Task statement: Reproduce the following material exactly, including every line.

%%

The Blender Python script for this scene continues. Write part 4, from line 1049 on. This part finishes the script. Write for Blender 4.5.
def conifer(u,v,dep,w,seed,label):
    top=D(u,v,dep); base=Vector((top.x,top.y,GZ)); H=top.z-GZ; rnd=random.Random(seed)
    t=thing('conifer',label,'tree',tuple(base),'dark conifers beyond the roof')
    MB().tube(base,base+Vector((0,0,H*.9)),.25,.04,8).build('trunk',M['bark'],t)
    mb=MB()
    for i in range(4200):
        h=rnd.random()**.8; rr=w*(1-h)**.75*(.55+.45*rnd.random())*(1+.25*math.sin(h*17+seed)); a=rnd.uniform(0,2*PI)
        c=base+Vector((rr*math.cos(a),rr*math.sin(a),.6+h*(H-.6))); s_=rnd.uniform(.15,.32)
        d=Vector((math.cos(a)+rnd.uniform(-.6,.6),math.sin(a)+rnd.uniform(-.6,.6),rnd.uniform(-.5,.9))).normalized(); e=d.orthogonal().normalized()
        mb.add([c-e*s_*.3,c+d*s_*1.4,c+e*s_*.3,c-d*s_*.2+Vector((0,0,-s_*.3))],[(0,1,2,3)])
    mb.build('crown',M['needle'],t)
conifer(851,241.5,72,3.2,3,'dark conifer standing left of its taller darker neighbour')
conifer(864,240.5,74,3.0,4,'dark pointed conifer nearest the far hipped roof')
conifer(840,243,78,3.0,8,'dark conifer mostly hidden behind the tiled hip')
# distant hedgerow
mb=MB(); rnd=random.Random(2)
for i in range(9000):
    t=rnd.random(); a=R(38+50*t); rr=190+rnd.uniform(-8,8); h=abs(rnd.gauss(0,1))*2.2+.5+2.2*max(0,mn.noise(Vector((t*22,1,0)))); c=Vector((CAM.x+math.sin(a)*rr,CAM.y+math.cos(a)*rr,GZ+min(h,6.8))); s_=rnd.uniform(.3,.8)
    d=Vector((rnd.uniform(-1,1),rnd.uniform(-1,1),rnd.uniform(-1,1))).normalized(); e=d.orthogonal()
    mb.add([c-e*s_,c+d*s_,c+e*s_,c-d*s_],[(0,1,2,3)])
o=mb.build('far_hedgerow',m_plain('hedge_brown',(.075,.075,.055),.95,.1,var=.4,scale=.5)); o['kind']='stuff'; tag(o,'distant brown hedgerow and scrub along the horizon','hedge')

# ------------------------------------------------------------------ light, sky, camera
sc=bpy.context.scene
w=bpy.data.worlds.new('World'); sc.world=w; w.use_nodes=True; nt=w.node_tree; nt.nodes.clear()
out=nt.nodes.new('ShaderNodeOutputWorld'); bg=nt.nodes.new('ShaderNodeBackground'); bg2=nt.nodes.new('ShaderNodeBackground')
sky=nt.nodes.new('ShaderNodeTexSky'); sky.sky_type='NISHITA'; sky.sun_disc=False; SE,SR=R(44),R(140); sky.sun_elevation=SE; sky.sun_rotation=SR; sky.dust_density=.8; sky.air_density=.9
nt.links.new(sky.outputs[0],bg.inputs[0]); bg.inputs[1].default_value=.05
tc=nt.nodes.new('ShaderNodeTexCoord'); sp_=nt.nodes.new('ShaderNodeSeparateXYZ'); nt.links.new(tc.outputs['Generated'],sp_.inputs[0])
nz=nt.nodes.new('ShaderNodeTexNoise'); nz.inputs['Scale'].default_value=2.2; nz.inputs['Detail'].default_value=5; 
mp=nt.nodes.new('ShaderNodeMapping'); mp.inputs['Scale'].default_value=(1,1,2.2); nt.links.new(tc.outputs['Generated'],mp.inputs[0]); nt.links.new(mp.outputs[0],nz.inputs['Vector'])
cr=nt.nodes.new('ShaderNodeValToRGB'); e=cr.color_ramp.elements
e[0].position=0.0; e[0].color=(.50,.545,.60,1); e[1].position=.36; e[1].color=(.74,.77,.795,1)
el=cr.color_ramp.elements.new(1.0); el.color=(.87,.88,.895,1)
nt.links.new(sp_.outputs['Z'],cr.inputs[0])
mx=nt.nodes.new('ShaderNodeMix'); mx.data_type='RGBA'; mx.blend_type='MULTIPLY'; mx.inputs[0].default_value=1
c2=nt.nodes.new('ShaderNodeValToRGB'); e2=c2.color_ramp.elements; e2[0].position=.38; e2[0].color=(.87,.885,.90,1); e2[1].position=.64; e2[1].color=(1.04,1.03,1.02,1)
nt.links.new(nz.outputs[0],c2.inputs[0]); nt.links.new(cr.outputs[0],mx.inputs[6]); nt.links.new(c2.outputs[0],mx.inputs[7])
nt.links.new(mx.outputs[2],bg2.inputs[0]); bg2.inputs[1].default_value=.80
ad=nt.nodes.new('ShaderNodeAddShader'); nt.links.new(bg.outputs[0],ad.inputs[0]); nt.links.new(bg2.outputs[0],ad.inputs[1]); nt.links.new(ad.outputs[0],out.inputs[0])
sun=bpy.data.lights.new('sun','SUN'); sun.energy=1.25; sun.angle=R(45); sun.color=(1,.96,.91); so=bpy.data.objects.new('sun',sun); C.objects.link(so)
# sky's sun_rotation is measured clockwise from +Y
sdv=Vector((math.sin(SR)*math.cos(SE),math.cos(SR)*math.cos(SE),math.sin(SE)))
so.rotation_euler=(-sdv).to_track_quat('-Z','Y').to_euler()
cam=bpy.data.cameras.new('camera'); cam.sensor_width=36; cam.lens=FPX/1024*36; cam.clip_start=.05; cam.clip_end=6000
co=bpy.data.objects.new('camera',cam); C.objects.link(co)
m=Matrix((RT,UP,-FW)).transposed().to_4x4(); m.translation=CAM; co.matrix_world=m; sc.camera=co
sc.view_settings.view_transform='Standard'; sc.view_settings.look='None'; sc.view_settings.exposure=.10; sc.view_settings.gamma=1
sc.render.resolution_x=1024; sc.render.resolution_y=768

%%

Answer for this exercise:
The Blender Python script for this scene continues. Write part 4, from line 1049 on. This part finishes the script. Write for Blender 4.5.
def conifer(u,v,dep,w,seed,label):
    top=D(u,v,dep); base=Vector((top.x,top.y,GZ)); H=top.z-GZ; rnd=random.Random(seed)
    t=thing('conifer',label,'tree',tuple(base),'dark conifers beyond the roof')
    MB().tube(base,base+Vector((0,0,H*.9)),.25,.04,8).build('trunk',M['bark'],t)
    mb=MB()
    for i in range(4200):
        h=rnd.random()**.8; rr=w*(1-h)**.75*(.55+.45*rnd.random())*(1+.25*math.sin(h*17+seed)); a=rnd.uniform(0,2*PI)
        c=base+Vector((rr*math.cos(a),rr*math.sin(a),.6+h*(H-.6))); s_=rnd.uniform(.15,.32)
        d=Vector((math.cos(a)+rnd.uniform(-.6,.6),math.sin(a)+rnd.uniform(-.6,.6),rnd.uniform(-.5,.9))).normalized(); e=d.orthogonal().normalized()
        mb.add([c-e*s_*.3,c+d*s_*1.4,c+e*s_*.3,c-d*s_*.2+Vector((0,0,-s_*.3))],[(0,1,2,3)])
    mb.build('crown',M['needle'],t)
conifer(851,241.5,72,3.2,3,'dark conifer standing left of its taller darker neighbour')
conifer(864,240.5,74,3.0,4,'dark pointed conifer nearest the far hipped roof')
conifer(840,243,78,3.0,8,'dark conifer mostly hidden behind the tiled hip')
# distant hedgerow
mb=MB(); rnd=random.Random(2)
for i in range(9000):
    t=rnd.random(); a=R(38+50*t); rr=190+rnd.uniform(-8,8); h=abs(rnd.gauss(0,1))*2.2+.5+2.2*max(0,mn.noise(Vector((t*22,1,0)))); c=Vector((CAM.x+math.sin(a)*rr,CAM.y+math.cos(a)*rr,GZ+min(h,6.8))); s_=rnd.uniform(.3,.8)
    d=Vector((rnd.uniform(-1,1),rnd.uniform(-1,1),rnd.uniform(-1,1))).normalized(); e=d.orthogonal()
    mb.add([c-e*s_,c+d*s_,c+e*s_,c-d*s_],[(0,1,2,3)])
o=mb.build('far_hedgerow',m_plain('hedge_brown',(.075,.075,.055),.95,.1,var=.4,scale=.5)); o['kind']='stuff'; tag(o,'distant brown hedgerow and scrub along the horizon','hedge')

# ------------------------------------------------------------------ light, sky, camera
sc=bpy.context.scene
w=bpy.data.worlds.new('World'); sc.world=w; w.use_nodes=True; nt=w.node_tree; nt.nodes.clear()
out=nt.nodes.new('ShaderNodeOutputWorld'); bg=nt.nodes.new('ShaderNodeBackground'); bg2=nt.nodes.new('ShaderNodeBackground')
sky=nt.nodes.new('ShaderNodeTexSky'); sky.sky_type='NISHITA'; sky.sun_disc=False; SE,SR=R(44),R(140); sky.sun_elevation=SE; sky.sun_rotation=SR; sky.dust_density=.8; sky.air_density=.9
nt.links.new(sky.outputs[0],bg.inputs[0]); bg.inputs[1].default_value=.05
tc=nt.nodes.new('ShaderNodeTexCoord'); sp_=nt.nodes.new('ShaderNodeSeparateXYZ'); nt.links.new(tc.outputs['Generated'],sp_.inputs[0])
nz=nt.nodes.new('ShaderNodeTexNoise'); nz.inputs['Scale'].default_value=2.2; nz.inputs['Detail'].default_value=5; 
mp=nt.nodes.new('ShaderNodeMapping'); mp.inputs['Scale'].default_value=(1,1,2.2); nt.links.new(tc.outputs['Generated'],mp.inputs[0]); nt.links.new(mp.outputs[0],nz.inputs['Vector'])
cr=nt.nodes.new('ShaderNodeValToRGB'); e=cr.color_ramp.elements
e[0].position=0.0; e[0].color=(.50,.545,.60,1); e[1].position=.36; e[1].color=(.74,.77,.795,1)
el=cr.color_ramp.elements.new(1.0); el.color=(.87,.88,.895,1)
nt.links.new(sp_.outputs['Z'],cr.inputs[0])
mx=nt.nodes.new('ShaderNodeMix'); mx.data_type='RGBA'; mx.blend_type='MULTIPLY'; mx.inputs[0].default_value=1
c2=nt.nodes.new('ShaderNodeValToRGB'); e2=c2.color_ramp.elements; e2[0].position=.38; e2[0].color=(.87,.885,.90,1); e2[1].position=.64; e2[1].color=(1.04,1.03,1.02,1)
nt.links.new(nz.outputs[0],c2.inputs[0]); nt.links.new(cr.outputs[0],mx.inputs[6]); nt.links.new(c2.outputs[0],mx.inputs[7])
nt.links.new(mx.outputs[2],bg2.inputs[0]); bg2.inputs[1].default_value=.80
ad=nt.nodes.new('ShaderNodeAddShader'); nt.links.new(bg.outputs[0],ad.inputs[0]); nt.links.new(bg2.outputs[0],ad.inputs[1]); nt.links.new(ad.outputs[0],out.inputs[0])
sun=bpy.data.lights.new('sun','SUN'); sun.energy=1.25; sun.angle=R(45); sun.color=(1,.96,.91); so=bpy.data.objects.new('sun',sun); C.objects.link(so)
# sky's sun_rotation is measured clockwise from +Y
sdv=Vector((math.sin(SR)*math.cos(SE),math.cos(SR)*math.cos(SE),math.sin(SE)))
so.rotation_euler=(-sdv).to_track_quat('-Z','Y').to_euler()
cam=bpy.data.cameras.new('camera'); cam.sensor_width=36; cam.lens=FPX/1024*36; cam.clip_start=.05; cam.clip_end=6000
co=bpy.data.objects.new('camera',cam); C.objects.link(co)
m=Matrix((RT,UP,-FW)).transposed().to_4x4(); m.translation=CAM; co.matrix_world=m; sc.camera=co
sc.view_settings.view_transform='Standard'; sc.view_settings.look='None'; sc.view_settings.exposure=.10; sc.view_settings.gamma=1
sc.render.resolution_x=1024; sc.render.resolution_y=768